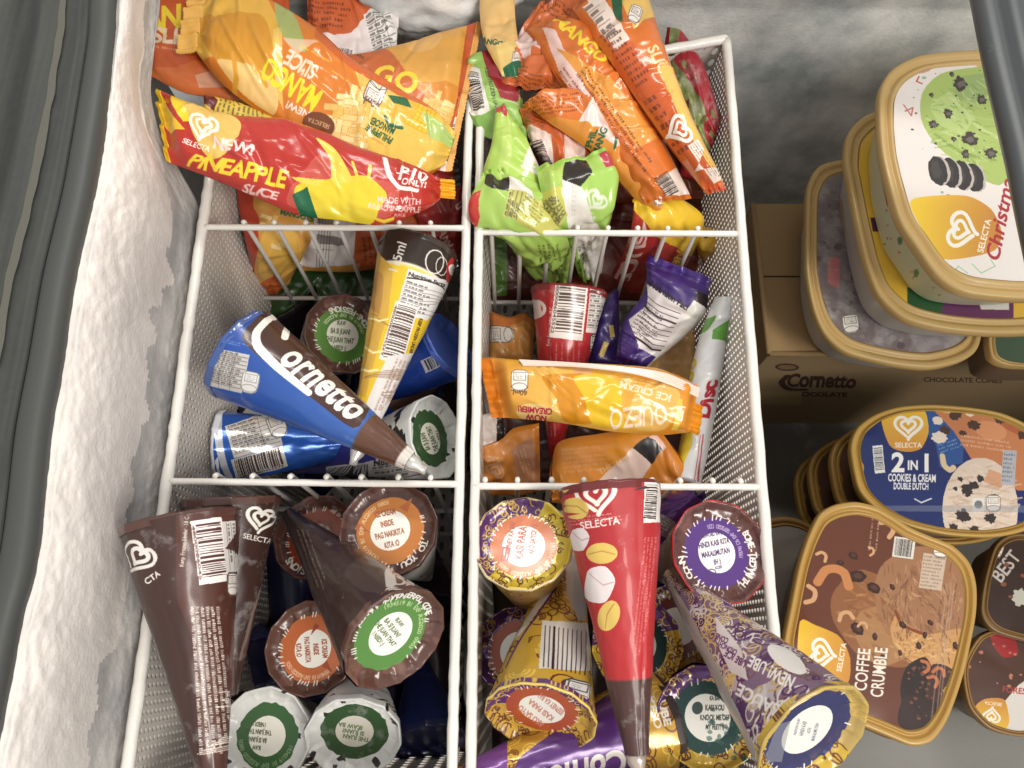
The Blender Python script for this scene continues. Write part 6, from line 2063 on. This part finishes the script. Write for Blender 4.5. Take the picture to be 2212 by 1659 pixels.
t.build('oval tub with a blue and peach two flavour label on top of its stack', GT, lidcol=(186, 148, 72), bodymat=M_TUBD, labelrough=.22, frost=.05)
# dark tub, round tub on the right
t = Tub(rounded(2126, 1160, 2380, 1390, rot=12), -.27, (58, 36, 28), height=.06)
t.c.text('BEST', 2184, 1232, 30, -52, (200, 190, 180), 1, sx=.8)
t.c.jar(2152, 1186, 30, 36, 20)
t.c.speckle(20, (140, 80, 50), 9)
t.c.ell(2205, 1290, 18, 18, 0, (190, 186, 170), wob=.2)
t.build('tub with a dark brown label in the shade at the right edge', GT, lidcol=(130, 98, 54), bodymat=M_TUBD, frost=0)
t = Tub([(2182, 1352), (2120, 1372), (2086, 1425), (2082, 1470), (2096, 1530), (2140, 1575), (2212, 1592), (2290, 1570), (2330, 1500), (2330, 1430), (2290, 1370), (2240, 1352)], -.285, (222, 214, 204), height=.06, lipk=.93)
c = t.c
c.blob([(2090, 1400), (2140, 1365), (2212, 1360), (2250, 1440), (2200, 1520), (2130, 1540), (2090, 1500)], (86, 52, 40))
c.blob([(2140, 1362), (2185, 1368), (2200, 1410), (2170, 1420), (2146, 1395)], (176, 34, 36))
c.speckle(16, (196, 120, 90), 6, (.05, .1, .5, .7))
c.poly([(2150, 1540), (2200, 1480), (2290, 1420), (2330, 1480), (2280, 1590), (2180, 1590)], (222, 214, 204))
gold_badge(c, [(2106, 1530), (2128, 1510), (2170, 1512), (2180, 1560), (2160, 1586), (2120, 1570)], 2142, 1548, 40, 188)
c.text('FOREST', 2196, 1498, 13, 6, (190, 60, 60), 1)
t.build("round tub with chocolate scoops and a red patch at the lower right edge", GT, lidcol=(150, 112, 60), bodymat=M_TUBD, frost=.0)
# coffee tub stack
OUT = [(1847, 1083), (1803, 1090), (1772, 1109), (1748, 1155), (1727, 1220), (1707, 1318), (1693, 1395), (1698, 1455), (1730, 1515), (1790, 1545), (1861, 1568), (1920, 1592), (1972, 1612), (2015, 1602), (2050, 1552), (2083, 1457), (2109, 1335), (2111, 1265), (2096, 1215), (2060, 1178), (2010, 1157), (1965, 1137), (1925, 1111), (1890, 1092)]
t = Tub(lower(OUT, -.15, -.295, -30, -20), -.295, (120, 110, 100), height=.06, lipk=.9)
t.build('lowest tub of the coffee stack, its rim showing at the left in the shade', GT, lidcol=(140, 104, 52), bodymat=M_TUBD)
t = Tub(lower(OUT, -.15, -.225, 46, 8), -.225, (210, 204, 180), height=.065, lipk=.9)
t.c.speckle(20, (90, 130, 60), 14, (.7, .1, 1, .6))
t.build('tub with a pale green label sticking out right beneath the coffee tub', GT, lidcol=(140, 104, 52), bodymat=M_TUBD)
t = Tub(OUT, -.15, (108, 56, 36), height=.07, lipk=.885)
c = t.c
c.blob([(1800, 1280), (1860, 1230), (1960, 1280), (1980, 1360), (1960, 1440), (1860, 1420), (1800, 1340)], (150, 92, 50))
c.blob([(1860, 1320), (1950, 1310), (1980, 1400), (1900, 1440), (1850, 1380)], (176, 122, 74))
c.blob([(1890, 1262), (1910, 1215), (1980, 1180), (2080, 1200), (2096, 1280), (2080, 1400), (2000, 1430), (1930, 1390), (1895, 1320)], (166, 112, 74))
c.blob([(1930, 1330), (2000, 1370), (2080, 1360), (2070, 1440), (1990, 1440), (1930, 1390)], (206, 148, 82))
for _ in range(90):
    x, y = random.uniform(1905, 2080), random.uniform(1215, 1430)
    c.line([(x, y), (x + random.uniform(-4, 4), y + random.uniform(8, 22))], random.uniform(1.2, 3), random.choice(((128, 80, 52), (186, 132, 88), (112, 68, 44))), .7)
scoop(c, 1998, 1310, 82, 104, 240, ((190, 136, 92), (140, 92, 60), (206, 152, 104), (120, 76, 50)), 80, 16)
scoop(c, 1990, 1400, 70, 30, 90, ((222, 168, 100), (190, 130, 74), (232, 182, 116)), 10, 14)
scoop(c, 1870, 1330, 60, 80, 60, ((170, 110, 62), (140, 84, 46), (184, 128, 76)), 40, 24, (3, 8))
c.line([(1935, 1320), (1950, 1350), (1990, 1368)], 7, (136, 66, 36), .9, 10)
for x, y, r_ in ((1852, 1245, 20), (1888, 1270, 17), (1852, 1358, 18), (1843, 1200, 12), (1815, 1215, 9), (1890, 1375, 9), (1795, 1375, 9), (1928, 1268, 8), (1950, 1350, 10), (2010, 1345, 8), (1998, 1372, 8), (2064, 1395, 9), (1985, 1395, 9), (1908, 1420, 8), (1945, 1410, 7)):
    a_ = random.uniform(0, 90)
    c.ell(x, y, r_ * .95, r_ * .62, a_, (66, 36, 28), wob=.10)
    c.ell(x + 1, y - 1, r_ * .5, r_ * .3, a_, (92, 56, 44), wob=.2)
def cashew(x, y, s_, a_, col_=(216, 160, 110)):
    f_ = c.loc(x, y, a_)
    c.line([f_(-s_, s_ * .5), f_(-s_ * .6, -s_ * .3), f_(0, -s_ * .5), f_(s_ * .6, -s_ * .3), f_(s_, s_ * .5)], s_ * .55, col_, smooth=14)
cashew(1802, 1245, 34, 8, (206, 130, 70))
for x, y, s_, a_ in ((1752, 1285, 18, 100), (1777, 1200, 12, 40), (1827, 1330, 15, -10), (1864, 1350, 10, 10), (1794, 1112, 10, 20), (1920, 1140, 18, 60), (1883, 1190, 9, 80)):
    cashew(x, y, s_, a_)
c.blob([(1960, 1440), (2000, 1420), (2020, 1470), (2010, 1540), (1990, 1580), (1960, 1560), (1945, 1490)], (48, 32, 28))
c.blob([(2010, 1440), (2060, 1450), (2050, 1520), (2030, 1560), (2000, 1560)], (70, 42, 34))
for q in ((2000, 1440), (2018, 1470), (2030, 1450)):
    cashew(q[0], q[1], 13, random.uniform(0, 180), (196, 104, 56))
c.blob([(1960, 1500), (2040, 1530), (2030, 1580), (1980, 1590), (1940, 1560)], (54, 34, 30))
c.speckle(40, (120, 70, 50), 4, (.58, .68, .85, .95))
gold_badge(c, [(1728, 1342), (1760, 1350), (1812, 1374), (1836, 1420), (1834, 1470), (1806, 1500), (1770, 1500), (1725, 1440)], 1772, 1412, 66, -80)
c.text('COFFEE', 1876, 1448, 27, -84, (240, 230, 214), 1, sx=.8, width=92)
c.text('CRUMBLE', 1912, 1454, 27, -84, (240, 230, 214), 1, sx=.8, width=108)
c.barcode(1953, 1183, 46, 44, 8, (60, 50, 46), (226, 220, 210))
c.rect(2015, 1235, 50, 76, 8, (206, 180, 156))
c.micro(2015, 1235, 46, 70, 8, (130, 96, 76), 9)
c.jar(2033, 1190, 32, 28, 8)
c.micro(1882, 1150, 76, 8, -84, (230, 190, 160), 1)
c.micro(1896, 1150, 80, 8, -84, (230, 190, 160), 1)
for x in (2046, 2056, 2062):
    c.line([(x, 1260), (x - 16, 1400), (x - 34, 1560)], 3, (190, 160, 140), .45)
t.build("kite shaped tub with a brown coffee label, nuts and a scoop", GT, lidcol=(186, 146, 74), bodymat=M_TUBD, labelrough=.22, frost=.06)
────────────────
Print the complete listing exactly, apart from any pictures.

The Blender Python script for this scene continues. Write part 6, from line 2063 on. This part finishes the script. Write for Blender 4.5. Take the picture to be 2212 by 1659 pixels.
t.build('oval tub with a blue and peach two flavour label on top of its stack', GT, lidcol=(186, 148, 72), bodymat=M_TUBD, labelrough=.22, frost=.05)
# dark tub, round tub on the right
t = Tub(rounded(2126, 1160, 2380, 1390, rot=12), -.27, (58, 36, 28), height=.06)
t.c.text('BEST', 2184, 1232, 30, -52, (200, 190, 180), 1, sx=.8)
t.c.jar(2152, 1186, 30, 36, 20)
t.c.speckle(20, (140, 80, 50), 9)
t.c.ell(2205, 1290, 18, 18, 0, (190, 186, 170), wob=.2)
t.build('tub with a dark brown label in the shade at the right edge', GT, lidcol=(130, 98, 54), bodymat=M_TUBD, frost=0)
t = Tub([(2182, 1352), (2120, 1372), (2086, 1425), (2082, 1470), (2096, 1530), (2140, 1575), (2212, 1592), (2290, 1570), (2330, 1500), (2330, 1430), (2290, 1370), (2240, 1352)], -.285, (222, 214, 204), height=.06, lipk=.93)
c = t.c
c.blob([(2090, 1400), (2140, 1365), (2212, 1360), (2250, 1440), (2200, 1520), (2130, 1540), (2090, 1500)], (86, 52, 40))
c.blob([(2140, 1362), (2185, 1368), (2200, 1410), (2170, 1420), (2146, 1395)], (176, 34, 36))
c.speckle(16, (196, 120, 90), 6, (.05, .1, .5, .7))
c.poly([(2150, 1540), (2200, 1480), (2290, 1420), (2330, 1480), (2280, 1590), (2180, 1590)], (222, 214, 204))
gold_badge(c, [(2106, 1530), (2128, 1510), (2170, 1512), (2180, 1560), (2160, 1586), (2120, 1570)], 2142, 1548, 40, 188)
c.text('FOREST', 2196, 1498, 13, 6, (190, 60, 60), 1)
t.build("round tub with chocolate scoops and a red patch at the lower right edge", GT, lidcol=(150, 112, 60), bodymat=M_TUBD, frost=.0)
# coffee tub stack
OUT = [(1847, 1083), (1803, 1090), (1772, 1109), (1748, 1155), (1727, 1220), (1707, 1318), (1693, 1395), (1698, 1455), (1730, 1515), (1790, 1545), (1861, 1568), (1920, 1592), (1972, 1612), (2015, 1602), (2050, 1552), (2083, 1457), (2109, 1335), (2111, 1265), (2096, 1215), (2060, 1178), (2010, 1157), (1965, 1137), (1925, 1111), (1890, 1092)]
t = Tub(lower(OUT, -.15, -.295, -30, -20), -.295, (120, 110, 100), height=.06, lipk=.9)
t.build('lowest tub of the coffee stack, its rim showing at the left in the shade', GT, lidcol=(140, 104, 52), bodymat=M_TUBD)
t = Tub(lower(OUT, -.15, -.225, 46, 8), -.225, (210, 204, 180), height=.065, lipk=.9)
t.c.speckle(20, (90, 130, 60), 14, (.7, .1, 1, .6))
t.build('tub with a pale green label sticking out right beneath the coffee tub', GT, lidcol=(140, 104, 52), bodymat=M_TUBD)
t = Tub(OUT, -.15, (108, 56, 36), height=.07, lipk=.885)
c = t.c
c.blob([(1800, 1280), (1860, 1230), (1960, 1280), (1980, 1360), (1960, 1440), (1860, 1420), (1800, 1340)], (150, 92, 50))
c.blob([(1860, 1320), (1950, 1310), (1980, 1400), (1900, 1440), (1850, 1380)], (176, 122, 74))
c.blob([(1890, 1262), (1910, 1215), (1980, 1180), (2080, 1200), (2096, 1280), (2080, 1400), (2000, 1430), (1930, 1390), (1895, 1320)], (166, 112, 74))
c.blob([(1930, 1330), (2000, 1370), (2080, 1360), (2070, 1440), (1990, 1440), (1930, 1390)], (206, 148, 82))
for _ in range(90):
    x, y = random.uniform(1905, 2080), random.uniform(1215, 1430)
    c.line([(x, y), (x + random.uniform(-4, 4), y + random.uniform(8, 22))], random.uniform(1.2, 3), random.choice(((128, 80, 52), (186, 132, 88), (112, 68, 44))), .7)
scoop(c, 1998, 1310, 82, 104, 240, ((190, 136, 92), (140, 92, 60), (206, 152, 104), (120, 76, 50)), 80, 16)
scoop(c, 1990, 1400, 70, 30, 90, ((222, 168, 100), (190, 130, 74), (232, 182, 116)), 10, 14)
scoop(c, 1870, 1330, 60, 80, 60, ((170, 110, 62), (140, 84, 46), (184, 128, 76)), 40, 24, (3, 8))
c.line([(1935, 1320), (1950, 1350), (1990, 1368)], 7, (136, 66, 36), .9, 10)
for x, y, r_ in ((1852, 1245, 20), (1888, 1270, 17), (1852, 1358, 18), (1843, 1200, 12), (1815, 1215, 9), (1890, 1375, 9), (1795, 1375, 9), (1928, 1268, 8), (1950, 1350, 10), (2010, 1345, 8), (1998, 1372, 8), (2064, 1395, 9), (1985, 1395, 9), (1908, 1420, 8), (1945, 1410, 7)):
    a_ = random.uniform(0, 90)
    c.ell(x, y, r_ * .95, r_ * .62, a_, (66, 36, 28), wob=.10)
    c.ell(x + 1, y - 1, r_ * .5, r_ * .3, a_, (92, 56, 44), wob=.2)
def cashew(x, y, s_, a_, col_=(216, 160, 110)):
    f_ = c.loc(x, y, a_)
    c.line([f_(-s_, s_ * .5), f_(-s_ * .6, -s_ * .3), f_(0, -s_ * .5), f_(s_ * .6, -s_ * .3), f_(s_, s_ * .5)], s_ * .55, col_, smooth=14)
cashew(1802, 1245, 34, 8, (206, 130, 70))
for x, y, s_, a_ in ((1752, 1285, 18, 100), (1777, 1200, 12, 40), (1827, 1330, 15, -10), (1864, 1350, 10, 10), (1794, 1112, 10, 20), (1920, 1140, 18, 60), (1883, 1190, 9, 80)):
    cashew(x, y, s_, a_)
c.blob([(1960, 1440), (2000, 1420), (2020, 1470), (2010, 1540), (1990, 1580), (1960, 1560), (1945, 1490)], (48, 32, 28))
c.blob([(2010, 1440), (2060, 1450), (2050, 1520), (2030, 1560), (2000, 1560)], (70, 42, 34))
for q in ((2000, 1440), (2018, 1470), (2030, 1450)):
    cashew(q[0], q[1], 13, random.uniform(0, 180), (196, 104, 56))
c.blob([(1960, 1500), (2040, 1530), (2030, 1580), (1980, 1590), (1940, 1560)], (54, 34, 30))
c.speckle(40, (120, 70, 50), 4, (.58, .68, .85, .95))
gold_badge(c, [(1728, 1342), (1760, 1350), (1812, 1374), (1836, 1420), (1834, 1470), (1806, 1500), (1770, 1500), (1725, 1440)], 1772, 1412, 66, -80)
c.text('COFFEE', 1876, 1448, 27, -84, (240, 230, 214), 1, sx=.8, width=92)
c.text('CRUMBLE', 1912, 1454, 27, -84, (240, 230, 214), 1, sx=.8, width=108)
c.barcode(1953, 1183, 46, 44, 8, (60, 50, 46), (226, 220, 210))
c.rect(2015, 1235, 50, 76, 8, (206, 180, 156))
c.micro(2015, 1235, 46, 70, 8, (130, 96, 76), 9)
c.jar(2033, 1190, 32, 28, 8)
c.micro(1882, 1150, 76, 8, -84, (230, 190, 160), 1)
c.micro(1896, 1150, 80, 8, -84, (230, 190, 160), 1)
for x in (2046, 2056, 2062):
    c.line([(x, 1260), (x - 16, 1400), (x - 34, 1560)], 3, (190, 160, 140), .45)
t.build("kite shaped tub with a brown coffee label, nuts and a scoop", GT, lidcol=(186, 146, 74), bodymat=M_TUBD, labelrough=.22, frost=.06)